Daha sonraki başarı -ve başarısızlık- büyük ölçüde okuldaki ilk yıla bağlıdır. Eğer öğretmen okumada gösterilen her başarıyı gözlemleyebilir, övebilir ve geliştirebilirse, çocuk konuya karşı olumlu ve iyimser bir yaklaşım gösterecektir. Kendine güvenme ve okumadan zevk alma sık sık övülerek güçlendirilmelidir.

Okur ve yazarı bir araya getiren kitap fuarları da kitap okuma alışkanlığının yerleştirilmesinde önemli roller üstlenmektedir. Okuru indirimli kitaplarla buluşturan bu fuarlar ilgi duyulan konularda çok sayıda kitabı da takip edebilme olanağı sunmaktadır. Tüm bunların yanı sıra okuma alışkanlığı kazandırma çalışmalarında seviye grupları da büyük önem taşımaktadır. 2005 İlköğretim Türkçe Dersi Öğretim Programında da öğretmenlerin kitap okumaktan hoşlanmayan öğrencilere öncelikli olarak kısa, resimli ve onların ilgisini çekebilecek kitapları okumaya teşvik etmeleri istenmiştir.

Daha önce belirttiğimiz gibi en verimli biçimde kitap okuma alışkanlığı çocukluk çağlarında başlamaktadır. Bu nedenle çocuk kütüphanelerinin oluşturulması büyük önem taşımaktadır. Alpay’ın tanımlaması ile “ilk ve ortaöğretim okullarında, ders programlarını desteklemek, öğrencilerin bireysel okuma gereksinimlerine yanıt vermek, okuma alışkanlığını yaratmak ve kökleştirmek, kitabı ve kütüphaneyi kullanmayı öğretmek, kütüphane yaşantısının getireceği olanaklardan yararlanarak toplumsal davranışları güçlendirmeye katkıda bulunmak amacıyla meydana getirilen kütüphanelere okul kütüphaneleri” denilmektedir. (Aşıcı ve Özarslan, 2002, s. 47) Çocuklar için halk kütüphaneleri bünyesinde hizmet verilmesinin genel amacı yazı ve resimleri tanımaya başladıkları ilk günden, yetişkinler seviyesine ulaşıncaya kadar tüm

çocukların zevk ve isteklerine uygun kitapları sağlamak, okuyabilecekleri kitapları seçme özgürlüğü tanımak ve rehberlik etmektir. (Üstün, 1979, s. 20)
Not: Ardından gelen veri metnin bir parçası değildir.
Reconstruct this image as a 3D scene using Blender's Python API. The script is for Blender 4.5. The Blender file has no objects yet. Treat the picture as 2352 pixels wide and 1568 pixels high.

Çocuk kütüphanelerinin başarılı olması için belli başlı etkinliklerin de yürütülmesi gerekmektedir. Teale’ye göre çocuk kütüphanelerinde sesli okuma, çocuklar için zevkli bir ortam yaratma ve okuma yazmayı çocukların oyunlarının bir parçası yapma gereklidir. Çünkü yapılan araştırmalar göstermiştir ki sesli okuma çocukların okuma yazma isteğini arttıran temel aktivitelerin başında gelmektedir. Bununla beraber parlak ve yumuşak ortamlar, çizimler ve resimlerin olduğu köşeler de çocukları çekmek için kullanılabilecektir. (Yılmaz, 2008, s. 172)

Hiç kuşku yok ki Türkiye özelinde ve okuma alışkanlığı kazandırılması sürecinde Milli Eğitim Bakanlığı’nın belirlediği “100 Temel Eser” listesinin hazırlanmış olması da çok büyük öneme sahiptir. Bu listenin hazırlanmış olması ile kısa sürede bu yayınların baskı adetleri ve okunma oranlarında artış meydana gelmiştir.